なんとなく、よくない組み合わせのように思われている。
降三世明王は歓喜天の父母神である大自在天と烏摩后を踏んでいるからというのが主な理由だと思う。
しかし、実際に拝んでみると実はむしろ必要な尊だとすら思う。
大自在天は強く踏まれていてこれは根本煩悩を表す。
烏摩后は軽く踏み、所知障を表す。
絶命のさ中、大自在天は第八地に到り、かの天と后はそののち普賢延命の力によって蘇生されたという。
聖天信仰はとかく毒々しい祈願を持ち込むが、そうした祈願は煩悩熾盛であり、まさに降伏すべき心から出ている心も少なくない。

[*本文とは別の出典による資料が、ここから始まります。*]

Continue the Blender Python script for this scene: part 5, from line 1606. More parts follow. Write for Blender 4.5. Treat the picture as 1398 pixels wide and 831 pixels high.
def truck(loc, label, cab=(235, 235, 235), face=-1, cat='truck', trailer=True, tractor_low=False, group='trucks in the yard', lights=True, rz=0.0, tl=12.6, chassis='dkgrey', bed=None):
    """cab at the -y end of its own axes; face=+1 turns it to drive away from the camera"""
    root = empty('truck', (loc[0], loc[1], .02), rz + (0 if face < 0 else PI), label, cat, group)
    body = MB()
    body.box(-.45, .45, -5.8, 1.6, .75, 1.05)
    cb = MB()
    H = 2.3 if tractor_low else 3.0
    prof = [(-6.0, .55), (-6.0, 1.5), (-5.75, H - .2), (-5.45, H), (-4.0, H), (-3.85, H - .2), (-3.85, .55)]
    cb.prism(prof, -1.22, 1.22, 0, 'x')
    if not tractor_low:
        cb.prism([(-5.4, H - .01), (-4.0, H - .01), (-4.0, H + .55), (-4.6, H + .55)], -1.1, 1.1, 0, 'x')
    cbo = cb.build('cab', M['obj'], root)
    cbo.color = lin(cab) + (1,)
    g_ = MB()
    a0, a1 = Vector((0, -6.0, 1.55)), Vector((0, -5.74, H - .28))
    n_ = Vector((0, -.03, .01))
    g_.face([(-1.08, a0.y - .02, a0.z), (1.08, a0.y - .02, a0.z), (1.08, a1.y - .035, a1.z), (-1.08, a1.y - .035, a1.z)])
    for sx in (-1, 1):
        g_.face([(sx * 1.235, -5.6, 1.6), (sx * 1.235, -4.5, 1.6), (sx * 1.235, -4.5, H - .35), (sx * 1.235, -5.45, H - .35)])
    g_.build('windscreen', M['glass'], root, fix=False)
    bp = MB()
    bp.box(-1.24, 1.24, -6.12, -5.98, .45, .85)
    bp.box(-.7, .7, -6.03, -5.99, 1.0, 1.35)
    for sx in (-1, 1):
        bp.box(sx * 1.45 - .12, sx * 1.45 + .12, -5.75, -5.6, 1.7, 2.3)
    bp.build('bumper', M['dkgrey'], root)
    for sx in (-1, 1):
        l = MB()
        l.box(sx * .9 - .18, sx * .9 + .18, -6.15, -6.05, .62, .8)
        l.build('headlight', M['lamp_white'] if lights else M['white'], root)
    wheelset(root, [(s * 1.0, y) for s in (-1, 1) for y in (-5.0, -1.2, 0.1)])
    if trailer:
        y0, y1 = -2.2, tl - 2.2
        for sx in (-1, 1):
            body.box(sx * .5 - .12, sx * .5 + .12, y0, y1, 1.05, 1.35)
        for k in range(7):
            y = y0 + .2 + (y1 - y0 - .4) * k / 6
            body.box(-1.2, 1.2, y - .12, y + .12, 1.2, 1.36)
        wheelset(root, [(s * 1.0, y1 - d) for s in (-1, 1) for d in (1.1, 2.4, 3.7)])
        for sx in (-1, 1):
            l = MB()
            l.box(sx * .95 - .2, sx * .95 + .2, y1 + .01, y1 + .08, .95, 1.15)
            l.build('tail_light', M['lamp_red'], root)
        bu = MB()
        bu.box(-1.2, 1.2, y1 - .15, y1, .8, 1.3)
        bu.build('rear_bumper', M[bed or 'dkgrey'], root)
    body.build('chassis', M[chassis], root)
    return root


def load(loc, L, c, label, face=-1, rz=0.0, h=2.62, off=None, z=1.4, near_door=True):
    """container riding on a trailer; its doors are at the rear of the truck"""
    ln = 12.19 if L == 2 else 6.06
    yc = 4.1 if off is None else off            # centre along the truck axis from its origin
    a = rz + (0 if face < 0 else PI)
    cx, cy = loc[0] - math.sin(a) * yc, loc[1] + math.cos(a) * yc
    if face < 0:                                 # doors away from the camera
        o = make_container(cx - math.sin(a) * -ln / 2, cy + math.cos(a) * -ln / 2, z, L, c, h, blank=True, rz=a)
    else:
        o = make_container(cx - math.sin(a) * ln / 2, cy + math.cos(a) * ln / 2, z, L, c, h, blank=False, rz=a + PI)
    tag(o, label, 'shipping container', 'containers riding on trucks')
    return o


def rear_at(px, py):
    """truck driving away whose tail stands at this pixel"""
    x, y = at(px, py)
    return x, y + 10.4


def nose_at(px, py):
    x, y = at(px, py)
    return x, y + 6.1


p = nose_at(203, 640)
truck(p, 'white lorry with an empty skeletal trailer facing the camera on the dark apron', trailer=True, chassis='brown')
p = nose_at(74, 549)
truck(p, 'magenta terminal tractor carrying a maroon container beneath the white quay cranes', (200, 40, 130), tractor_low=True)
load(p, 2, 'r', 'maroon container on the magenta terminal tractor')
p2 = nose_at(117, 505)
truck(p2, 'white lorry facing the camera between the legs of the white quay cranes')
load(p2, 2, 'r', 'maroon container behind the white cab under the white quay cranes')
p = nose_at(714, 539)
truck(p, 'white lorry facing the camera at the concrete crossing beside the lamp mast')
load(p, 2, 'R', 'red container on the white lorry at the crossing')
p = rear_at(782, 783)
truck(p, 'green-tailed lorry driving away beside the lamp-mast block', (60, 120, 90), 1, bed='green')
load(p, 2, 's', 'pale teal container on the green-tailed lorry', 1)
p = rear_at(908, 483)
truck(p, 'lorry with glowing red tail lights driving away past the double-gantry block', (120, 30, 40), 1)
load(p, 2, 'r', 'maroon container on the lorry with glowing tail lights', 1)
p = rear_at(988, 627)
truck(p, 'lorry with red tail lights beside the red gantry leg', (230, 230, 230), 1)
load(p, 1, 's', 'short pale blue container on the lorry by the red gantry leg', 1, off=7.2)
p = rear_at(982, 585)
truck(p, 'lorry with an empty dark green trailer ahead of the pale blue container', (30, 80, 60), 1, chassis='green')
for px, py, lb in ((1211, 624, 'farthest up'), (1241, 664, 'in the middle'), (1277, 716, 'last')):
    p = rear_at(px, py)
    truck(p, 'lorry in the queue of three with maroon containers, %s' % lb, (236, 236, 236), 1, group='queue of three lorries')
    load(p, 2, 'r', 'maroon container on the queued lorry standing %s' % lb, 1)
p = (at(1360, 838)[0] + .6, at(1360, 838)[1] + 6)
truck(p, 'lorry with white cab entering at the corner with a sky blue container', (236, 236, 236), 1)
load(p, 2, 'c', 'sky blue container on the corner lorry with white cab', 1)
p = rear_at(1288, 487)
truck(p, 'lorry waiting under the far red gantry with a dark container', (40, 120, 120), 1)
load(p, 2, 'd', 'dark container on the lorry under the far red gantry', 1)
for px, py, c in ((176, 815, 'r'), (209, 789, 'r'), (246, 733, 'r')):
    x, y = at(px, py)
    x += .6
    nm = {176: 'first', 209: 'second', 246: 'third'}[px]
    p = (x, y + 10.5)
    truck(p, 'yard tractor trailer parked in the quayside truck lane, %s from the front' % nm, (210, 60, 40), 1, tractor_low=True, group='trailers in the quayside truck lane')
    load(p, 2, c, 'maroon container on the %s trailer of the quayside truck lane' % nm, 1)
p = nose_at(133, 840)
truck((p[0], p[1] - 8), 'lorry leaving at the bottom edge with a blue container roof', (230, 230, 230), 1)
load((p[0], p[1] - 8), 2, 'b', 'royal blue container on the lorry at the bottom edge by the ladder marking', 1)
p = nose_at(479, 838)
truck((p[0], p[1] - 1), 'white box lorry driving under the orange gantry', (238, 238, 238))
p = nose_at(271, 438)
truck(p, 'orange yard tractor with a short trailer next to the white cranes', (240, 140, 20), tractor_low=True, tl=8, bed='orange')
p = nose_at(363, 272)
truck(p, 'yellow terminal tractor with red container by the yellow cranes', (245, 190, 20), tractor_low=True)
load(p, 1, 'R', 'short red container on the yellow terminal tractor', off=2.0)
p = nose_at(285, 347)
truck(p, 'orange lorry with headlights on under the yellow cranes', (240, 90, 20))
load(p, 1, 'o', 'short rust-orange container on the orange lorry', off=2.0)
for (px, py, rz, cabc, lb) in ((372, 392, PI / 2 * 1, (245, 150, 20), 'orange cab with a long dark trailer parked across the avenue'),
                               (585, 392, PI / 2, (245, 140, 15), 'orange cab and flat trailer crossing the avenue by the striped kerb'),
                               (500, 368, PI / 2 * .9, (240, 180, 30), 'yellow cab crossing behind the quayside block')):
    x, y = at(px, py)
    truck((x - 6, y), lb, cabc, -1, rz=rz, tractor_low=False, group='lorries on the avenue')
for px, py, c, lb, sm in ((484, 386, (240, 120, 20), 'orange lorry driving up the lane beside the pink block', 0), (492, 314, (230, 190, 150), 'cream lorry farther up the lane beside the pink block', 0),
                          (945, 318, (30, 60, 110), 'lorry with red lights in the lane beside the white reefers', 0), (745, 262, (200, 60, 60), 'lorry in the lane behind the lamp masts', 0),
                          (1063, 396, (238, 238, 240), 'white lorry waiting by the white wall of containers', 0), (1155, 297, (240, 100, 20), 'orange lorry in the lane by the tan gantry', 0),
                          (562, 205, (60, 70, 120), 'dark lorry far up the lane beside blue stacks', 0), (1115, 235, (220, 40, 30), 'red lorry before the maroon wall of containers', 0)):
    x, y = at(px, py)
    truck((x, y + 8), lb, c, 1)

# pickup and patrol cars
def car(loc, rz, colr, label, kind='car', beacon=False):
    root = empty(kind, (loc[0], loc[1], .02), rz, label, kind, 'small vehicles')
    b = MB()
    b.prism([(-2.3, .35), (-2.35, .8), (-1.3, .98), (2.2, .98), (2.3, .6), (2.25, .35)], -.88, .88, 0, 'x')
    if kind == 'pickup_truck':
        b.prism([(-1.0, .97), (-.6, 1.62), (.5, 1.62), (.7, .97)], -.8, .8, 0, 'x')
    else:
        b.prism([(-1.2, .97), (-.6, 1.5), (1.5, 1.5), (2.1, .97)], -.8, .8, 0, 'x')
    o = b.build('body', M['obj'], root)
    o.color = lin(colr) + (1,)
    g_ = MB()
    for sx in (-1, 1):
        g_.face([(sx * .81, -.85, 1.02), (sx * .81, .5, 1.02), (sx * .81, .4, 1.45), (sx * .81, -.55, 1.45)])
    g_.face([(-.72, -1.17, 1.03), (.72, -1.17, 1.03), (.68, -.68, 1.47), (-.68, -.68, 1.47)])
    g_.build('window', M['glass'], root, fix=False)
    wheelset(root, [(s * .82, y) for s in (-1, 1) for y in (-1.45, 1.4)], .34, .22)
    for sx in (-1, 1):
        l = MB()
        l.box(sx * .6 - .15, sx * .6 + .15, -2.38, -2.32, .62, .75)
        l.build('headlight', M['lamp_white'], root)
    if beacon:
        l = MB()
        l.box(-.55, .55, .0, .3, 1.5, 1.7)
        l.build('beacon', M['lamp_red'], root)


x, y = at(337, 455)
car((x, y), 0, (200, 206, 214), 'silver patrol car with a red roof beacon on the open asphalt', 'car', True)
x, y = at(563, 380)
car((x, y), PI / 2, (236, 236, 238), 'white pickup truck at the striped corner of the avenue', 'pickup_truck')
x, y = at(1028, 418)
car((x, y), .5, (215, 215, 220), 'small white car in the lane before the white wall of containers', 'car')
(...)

チベットでヴィグナンタカと言われる軍荼利明王は思い切り聖天そのものを踏んでいる。
大黒天であるマハーカーラもそうだ。
だがこの明王も大黒天はわが国の聖天信仰では嫌わない。
軍荼利明王は歓喜天の眷属であるビナーヤカの暴走を抑える尊。
降三世明王は煩悩自体の暴走を抑える尊である。
金剛界を代表する明王として胎蔵界の不動明王とよく一対で祀る重要な明王だ。
幕末の天台僧・願海阿闍梨は明治帝のご誕生を祈って功があったが、この時にも歓喜天の浴油と尊勝仏頂法を拝まれた。
尊勝仏頂曼荼羅には下方に降三世と不動を描く。
歓喜天を拝む行者は内外の煩悩を去り、祈願清浄のために降三世明王はむしろ拝むべきだとさえ思う。